Di solito nelle elezioni di metà mandato, dopo i primi due anni di amministrazione, il partito del presidente perde. È avvenuto nelle ultime tornate elettorali, con George W. Bush e nel secondo mandato di Barack Obama. Trump è abituato alle rimonte all’ultimo minuto. I numeri dall’economia sono tutti dalla sua parte. Meno il gradimento sulla sua presidenza, sempre al di sotto del 50 per cento. Il sentiment sullo stato dell’economia nazionale, dall’ultimo sondaggio Cbs News, è ai massimi dal 1998, gli anni di Clinton e del boom della new economy, per sette americani su dieci. Ma più della metà disapprova il lavoro fatto dal presidente.
Crescita ai massimi
Stando ai numeri, nei primi due anni di Trump, il Pil è aumentato in media del 2,72 per cento. Nel secondo trimestre è salito del 4,2%, ai livelli più alti dal 2014. Venerdì verranno pubblicati i dati del terzo trimestre che, seppure in leggero calo, dovrebbero confermare il trend di incremento annuo del Pil superiore al 3% a fine anno: per gli Stati Uniti sarebbe la crescita maggiore dal 2005. I profitti corporate sono saliti in media del 16,1%, spinti dall’andamento dell’economia e dai “tax cut”. Gli indici sulla fiducia sono tutti positivi. La disoccupazione è scesa ai minimi dal 1969. E così gli indici dei mercati finanziari, che nonostante la volatilità dell’ultimo mese, sono tutti con il segno più dal novembre 2016: Nasdaq +48%, S&P 500 +32%, Dow Jones: +40 per cento.

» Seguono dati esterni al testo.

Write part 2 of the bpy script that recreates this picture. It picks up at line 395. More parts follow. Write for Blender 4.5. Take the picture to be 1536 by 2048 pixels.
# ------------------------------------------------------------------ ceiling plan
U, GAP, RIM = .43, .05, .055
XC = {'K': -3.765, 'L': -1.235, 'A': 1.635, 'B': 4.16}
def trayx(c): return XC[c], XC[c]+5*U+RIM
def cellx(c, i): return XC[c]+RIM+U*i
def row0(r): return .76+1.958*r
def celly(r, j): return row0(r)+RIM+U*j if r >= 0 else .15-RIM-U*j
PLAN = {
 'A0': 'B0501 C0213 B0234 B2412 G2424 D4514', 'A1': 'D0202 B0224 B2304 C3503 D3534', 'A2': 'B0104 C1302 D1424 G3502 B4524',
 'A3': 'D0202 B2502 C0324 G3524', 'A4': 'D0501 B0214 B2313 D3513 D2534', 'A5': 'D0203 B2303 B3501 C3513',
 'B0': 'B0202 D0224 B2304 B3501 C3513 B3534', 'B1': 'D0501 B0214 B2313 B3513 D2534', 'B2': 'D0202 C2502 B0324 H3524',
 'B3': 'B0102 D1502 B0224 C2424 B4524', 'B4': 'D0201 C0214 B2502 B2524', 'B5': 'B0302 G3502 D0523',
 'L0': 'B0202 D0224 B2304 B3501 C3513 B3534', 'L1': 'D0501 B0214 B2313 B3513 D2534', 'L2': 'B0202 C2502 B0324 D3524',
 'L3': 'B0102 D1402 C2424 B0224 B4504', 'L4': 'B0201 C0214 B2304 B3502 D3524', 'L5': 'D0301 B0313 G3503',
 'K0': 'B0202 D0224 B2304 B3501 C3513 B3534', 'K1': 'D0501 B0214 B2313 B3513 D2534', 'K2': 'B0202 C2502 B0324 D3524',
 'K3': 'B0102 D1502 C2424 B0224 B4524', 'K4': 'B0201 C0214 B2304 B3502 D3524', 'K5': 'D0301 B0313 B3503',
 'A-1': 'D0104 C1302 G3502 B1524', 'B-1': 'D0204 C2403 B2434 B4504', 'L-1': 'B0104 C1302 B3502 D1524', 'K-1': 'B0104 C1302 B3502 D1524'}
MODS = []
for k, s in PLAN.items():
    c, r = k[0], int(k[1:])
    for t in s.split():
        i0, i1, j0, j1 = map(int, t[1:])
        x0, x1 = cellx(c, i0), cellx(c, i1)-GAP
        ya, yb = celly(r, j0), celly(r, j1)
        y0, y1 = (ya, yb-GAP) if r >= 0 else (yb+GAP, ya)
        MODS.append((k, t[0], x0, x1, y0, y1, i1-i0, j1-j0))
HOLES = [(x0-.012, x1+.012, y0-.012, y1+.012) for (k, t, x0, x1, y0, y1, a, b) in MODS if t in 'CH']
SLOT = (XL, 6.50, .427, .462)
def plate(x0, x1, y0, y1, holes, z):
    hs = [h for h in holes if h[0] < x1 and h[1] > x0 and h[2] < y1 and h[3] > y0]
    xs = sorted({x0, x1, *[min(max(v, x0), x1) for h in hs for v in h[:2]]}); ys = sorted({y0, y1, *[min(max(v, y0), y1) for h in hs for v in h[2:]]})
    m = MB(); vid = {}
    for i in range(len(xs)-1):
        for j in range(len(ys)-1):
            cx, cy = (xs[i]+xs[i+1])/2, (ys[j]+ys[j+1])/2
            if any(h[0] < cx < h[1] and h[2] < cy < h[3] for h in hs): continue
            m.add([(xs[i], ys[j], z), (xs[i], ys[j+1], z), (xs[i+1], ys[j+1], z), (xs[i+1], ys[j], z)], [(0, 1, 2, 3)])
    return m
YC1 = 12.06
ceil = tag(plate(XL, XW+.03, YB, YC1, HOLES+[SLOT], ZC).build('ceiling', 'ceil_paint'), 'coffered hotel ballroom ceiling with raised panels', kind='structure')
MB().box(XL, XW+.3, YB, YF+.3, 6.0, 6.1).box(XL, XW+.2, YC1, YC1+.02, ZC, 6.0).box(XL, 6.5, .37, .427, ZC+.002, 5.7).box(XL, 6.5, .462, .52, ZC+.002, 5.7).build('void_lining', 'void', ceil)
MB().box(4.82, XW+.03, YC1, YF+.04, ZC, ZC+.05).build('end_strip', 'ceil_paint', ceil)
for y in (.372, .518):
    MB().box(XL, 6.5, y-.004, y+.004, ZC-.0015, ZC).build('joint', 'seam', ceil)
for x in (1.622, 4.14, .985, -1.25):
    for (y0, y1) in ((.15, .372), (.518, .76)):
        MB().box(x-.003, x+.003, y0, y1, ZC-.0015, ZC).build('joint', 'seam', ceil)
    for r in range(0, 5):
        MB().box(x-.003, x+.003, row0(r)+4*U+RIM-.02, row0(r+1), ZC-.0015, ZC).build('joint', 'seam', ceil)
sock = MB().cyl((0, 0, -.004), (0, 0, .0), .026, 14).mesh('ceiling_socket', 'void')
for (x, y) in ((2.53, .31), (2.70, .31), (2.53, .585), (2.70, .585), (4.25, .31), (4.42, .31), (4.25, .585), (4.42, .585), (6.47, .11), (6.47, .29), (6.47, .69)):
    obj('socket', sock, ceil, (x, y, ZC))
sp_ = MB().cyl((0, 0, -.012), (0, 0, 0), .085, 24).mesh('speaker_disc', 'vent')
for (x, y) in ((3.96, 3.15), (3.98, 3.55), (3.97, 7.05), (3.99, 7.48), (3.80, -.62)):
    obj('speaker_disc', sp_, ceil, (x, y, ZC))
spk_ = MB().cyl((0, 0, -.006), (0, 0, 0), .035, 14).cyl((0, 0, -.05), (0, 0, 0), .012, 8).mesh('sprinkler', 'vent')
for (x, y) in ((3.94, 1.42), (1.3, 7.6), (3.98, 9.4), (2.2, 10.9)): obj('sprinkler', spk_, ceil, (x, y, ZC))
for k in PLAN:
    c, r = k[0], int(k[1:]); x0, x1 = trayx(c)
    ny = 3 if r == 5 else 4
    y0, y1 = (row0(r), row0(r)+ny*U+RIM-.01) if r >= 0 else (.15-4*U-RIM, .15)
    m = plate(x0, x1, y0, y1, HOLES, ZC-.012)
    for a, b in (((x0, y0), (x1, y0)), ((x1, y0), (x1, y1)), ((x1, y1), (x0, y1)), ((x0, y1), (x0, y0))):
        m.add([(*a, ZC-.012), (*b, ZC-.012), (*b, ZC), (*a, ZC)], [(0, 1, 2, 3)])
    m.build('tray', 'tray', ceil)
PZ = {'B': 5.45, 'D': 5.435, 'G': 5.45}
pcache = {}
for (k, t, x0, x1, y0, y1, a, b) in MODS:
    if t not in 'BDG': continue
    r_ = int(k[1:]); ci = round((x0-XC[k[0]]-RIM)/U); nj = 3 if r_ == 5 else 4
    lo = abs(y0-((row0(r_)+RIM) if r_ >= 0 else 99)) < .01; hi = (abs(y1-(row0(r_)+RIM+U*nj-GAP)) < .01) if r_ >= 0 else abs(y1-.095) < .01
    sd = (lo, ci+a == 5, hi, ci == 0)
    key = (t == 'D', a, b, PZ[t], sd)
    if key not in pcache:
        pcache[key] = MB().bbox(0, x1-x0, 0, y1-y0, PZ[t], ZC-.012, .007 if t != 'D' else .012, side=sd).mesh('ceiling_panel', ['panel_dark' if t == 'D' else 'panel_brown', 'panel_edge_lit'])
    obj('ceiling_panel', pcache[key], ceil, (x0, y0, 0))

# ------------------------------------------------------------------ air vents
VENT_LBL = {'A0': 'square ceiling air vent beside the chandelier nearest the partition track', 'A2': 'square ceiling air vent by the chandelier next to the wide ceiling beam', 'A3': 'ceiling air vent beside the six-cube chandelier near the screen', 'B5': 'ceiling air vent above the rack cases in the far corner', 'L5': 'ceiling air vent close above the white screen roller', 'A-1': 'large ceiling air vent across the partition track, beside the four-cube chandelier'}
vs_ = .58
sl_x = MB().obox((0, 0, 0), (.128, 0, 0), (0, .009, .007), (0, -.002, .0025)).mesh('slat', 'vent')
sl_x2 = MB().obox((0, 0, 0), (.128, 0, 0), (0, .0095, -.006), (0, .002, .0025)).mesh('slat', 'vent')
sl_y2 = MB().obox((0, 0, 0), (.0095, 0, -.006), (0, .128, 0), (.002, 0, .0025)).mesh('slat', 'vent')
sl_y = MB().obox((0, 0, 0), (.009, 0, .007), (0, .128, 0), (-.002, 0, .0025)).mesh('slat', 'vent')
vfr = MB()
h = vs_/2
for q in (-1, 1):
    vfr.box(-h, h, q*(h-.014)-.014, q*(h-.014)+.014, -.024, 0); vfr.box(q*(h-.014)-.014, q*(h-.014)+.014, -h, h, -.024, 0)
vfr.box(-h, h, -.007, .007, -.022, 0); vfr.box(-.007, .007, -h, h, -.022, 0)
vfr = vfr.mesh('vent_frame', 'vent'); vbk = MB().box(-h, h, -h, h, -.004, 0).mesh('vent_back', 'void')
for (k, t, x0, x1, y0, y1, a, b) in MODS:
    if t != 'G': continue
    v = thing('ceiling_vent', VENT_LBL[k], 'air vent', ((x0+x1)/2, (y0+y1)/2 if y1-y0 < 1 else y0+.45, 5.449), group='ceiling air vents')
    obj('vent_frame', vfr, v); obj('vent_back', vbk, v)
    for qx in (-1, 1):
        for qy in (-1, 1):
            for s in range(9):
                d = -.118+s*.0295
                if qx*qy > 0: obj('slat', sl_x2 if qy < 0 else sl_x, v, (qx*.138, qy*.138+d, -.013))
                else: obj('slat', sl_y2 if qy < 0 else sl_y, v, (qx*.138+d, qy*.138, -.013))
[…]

Ma i conti pubblici vanno male
Vanno meno bene i conti pubblici. Il deficit federale nel primo anno fiscale pieno dell’amministrazione Trump, concluso il 30 settembre, ha raggiunto i massimi storici, a 779 miliardi, con un aumento del 17% in un solo anno. Meno entrate per i tagli fiscali, aumento delle spese per la difesa e soprattutto l’incremento del debito pubblico. Al peggioramento del deficit ha contribuito anche la maggiore spesa per gli interessi sul debito: nei primi due anni di Trump il rendimento dei Treasury a dieci anni è passato dall’1,80% al 3,14 per cento. Nelle scorse settimane il presidente ha criticato duramente la politica monetaria della banca centrale americana definita “crazy”, per il rialzo dei tassi. A difesa delle scelte della Fed e del suo governatore Jerome Powell c’è stata un’alzata di scudi generale: Alan Greenspan, Stanley Fischer, Christine Lagarde.
Benefici ai più ricchi
Cresce il deficit federale ma anche il divario economico. Per il Joint Committee on Taxation, la commissione bilaterale del Congresso che misura gli effetti dei tagli fiscali, un quarto dei beneficiari della riforma fiscale sono stati cittadini americani con un reddito annuo superiore al milione di dollari. I tassi dei mutui sono ai livelli più alti da sette anni e nelle aree urbane i giovani non riescono a comprare la prima casa. Un report di Moody’s appena pubblicato sostiene che il taglio delle tasse «contribuirà all’ampliamento della disuguaglianza negli Usa esacerbando la concentrazione di reddito e ricchezza».
Una partita tutta locale
Le elezioni di Midterm si giocano più su base locale che nazionale. Oltre al rinnovo del Congresso il 6 novembre si voterà anche per 36 governatori. Vincere la poltrona di governatore in 36 Stati sarà cruciale per entrambi gli schieramenti in vista delle presidenziali 2020. L’incognita vera di questa campagna è lo stesso Trump che continua con i suoi tweet a spostare l’attenzione su altri temi nel tentativo di conquistare fasce di elettorato scontente: i transgender, gli immigrati, la criminalità. Un’analisi interna del Comitato elettorale nazionale del Partito repubblicano sostiene che proprio a causa dell’agenda dettata ogni giorno dai tweet presidenziali «le elezioni Midterm per gran parte degli americani non si giocano tanto sull’economia, sui posti di lavoro creati o sugli accordi commerciali», ma sono diventate una sorta di «referendum sulla figura di Trump».
Tuttavia gli analisti sono d’accordo sul fatto che la perdita del controllo del Congresso porterà a un mantenimento dello status quo: nei prossimi due anni il Governo avrà più difficoltà a portare avanti le sue riforme, e questo viene visto come un fatto positivo a Wall Street: «Un governo più debole è l’eventualità più probabile e con meno conseguenze per i mercati», scrivono gli analisti di Morgan Stanley. Un altro report di Barclays conferma questa tesi: con un Congresso diviso a metà «non passeranno le leggi market mover». Un’avanzata dello “tsunami blu” democratico in Camera e Senato «potrebbe essere negativa per i mercati finanziari» ed è ritenuta «improbabile». Dall’altro lato, se i repubblicani dovessero riuscire a mantenere il controllo dei due rami del parlamento le politiche di deregulation e i nuovi tagli alle tasse promessi da Trump potrebbero vedere la luce. Scenario definito «very risk positive» da Barclays. Probabilmente, comunque andranno le elezioni, l’economia americana e i mercati finanziari continueranno a crescere.